Eye Of The Titan

Brought up as a boy in a traditional, proudly American household, I’ve played games my entire life. It’s what I’ve been told boys should enjoy, and luckily enough for me, I did. However, not until now have I actually thought about why I play so many games. Why am I drawn to pursue such a time consuming, unproductive hole in my wallet?

When nothing else in life does, games make me feel like a champion. They remind me that success doesn’t come easy, but that’s no reason to stop throwing myself back at the problem. Contrary to popular belief, games motivate me to keep pushing in my research, my classes, and anything else that’s remotely difficult in my life. A lot of this motivation isn’t really so conscious or straightforward. I don’t normally pick up a game, beat up a few minions and say “Ya know what? Now, I really feel like I can ace all my tests, get into all the top grad schools, and become a millionaire.” That would be dumb. Instead, playing games works more like a massage for my agitated brain. I feel relaxed, optimistic, and blissfully ignorant of the gigantic mass of work I left waiting for me.


Can you spot the protagonist? (Hint: he doesn’t have giant, glowing eyes)

Lots of games will give you this sense of confidence and relief, but none quite like Titan Souls. As the protagonist of Titan Souls, you find yourself as a tiny 8-bit style body, with just one arrow. Somehow, you wound up in this mystical abandoned land and surprise! There are huge scary guys called titans. In the pursuit of power and/or badass-ery, you must slay all the titans with your one puny arrow. Also you always die in one hit. Good luck!

Ok, so I made it sound a little more difficult than it actually is. Your one arrow is full of weird magic, so you can use your Jedi powers and force-pull it back to you whenever you lose it. And although the bosses only have certain weak points, they also only die in one hit. Even with these modifications, the game is still difficult. Yet this difficulty is exactly what lifts my spirits and makes me feel like a hero. In what universe can a slow, puny meatbag defeat colossal rock gods and aggressive, hallucinogenic mushrooms? In a universe where you’re that slow, puny meatbag! In Titan Souls, failure is but a 30 second delay, and success is the final step on top of a mountain that makes you thirst for more.


Hallucinogenic mushrooms can be quite aggressive...

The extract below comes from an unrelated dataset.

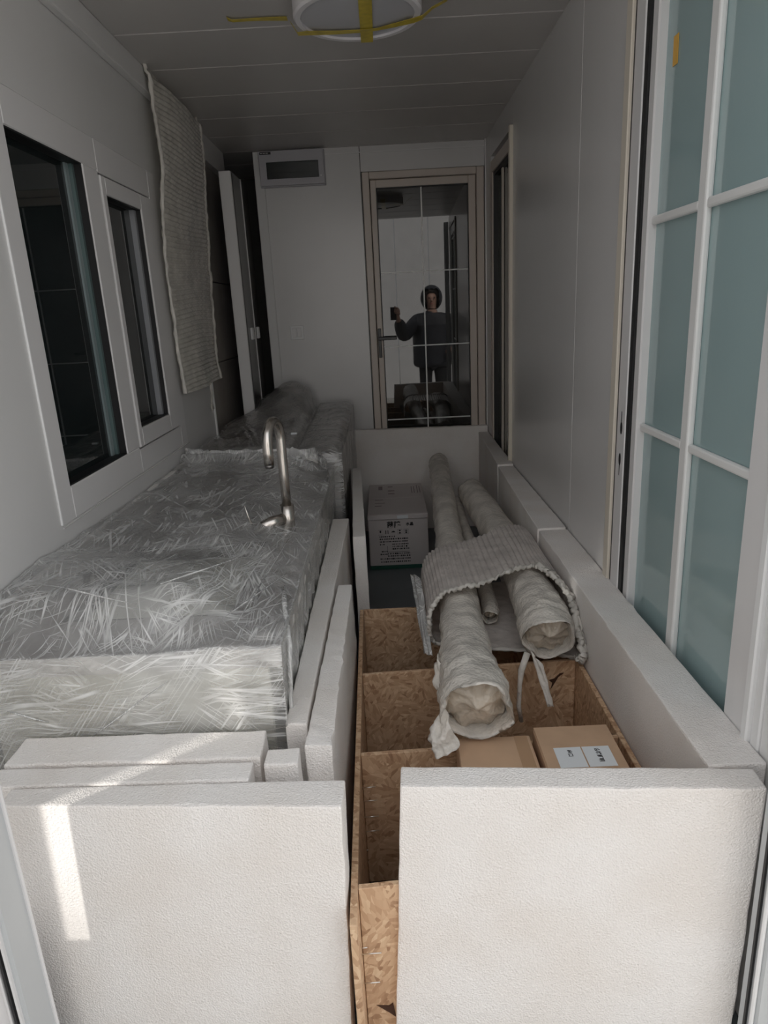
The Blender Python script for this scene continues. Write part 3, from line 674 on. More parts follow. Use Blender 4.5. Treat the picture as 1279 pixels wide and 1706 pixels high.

Don’t get me wrong, Titan Souls will have you frustrated and defeated more often than not. But that’s kind of the point. You might’ve died twenty, thirty, one hundred times to the same titan, but that means nothing. If you’re frustrated, go fight another titan in the meantime. You’ll probably come back with a new mindset (whether conscious or not) and kick the guy’s butt in the first few tries. Weirdly enough, that’s often how life works. You try to tackle a problem, but you can’t quite crack it. You try a few more times, but nothing really changes, so you take a break. The next day, because the cosmos seem to enjoy playing tricks on you, you solve your problem in just a few minutes. As a software engineer, this has happened to me far more times than I’d like to admit. I’ve had my fare share of moments where I wanted to stop at the “take a break” part - to ignore the problem completely and let it handle itself. Fortunately, games like Titan Souls keep me from doing so.

In life, you might not reap the rewards of your efforts for days, weeks, or years. Without any visible fruits of labor, your efforts can feel useless. Sometimes, encouraging words from friends and family help me regain my confidence, but they often hit a wall of defeatism that’s difficult to overcome. When such words fail, Titan Souls demonstrates to my feeble mind that such efforts aren’t worthless.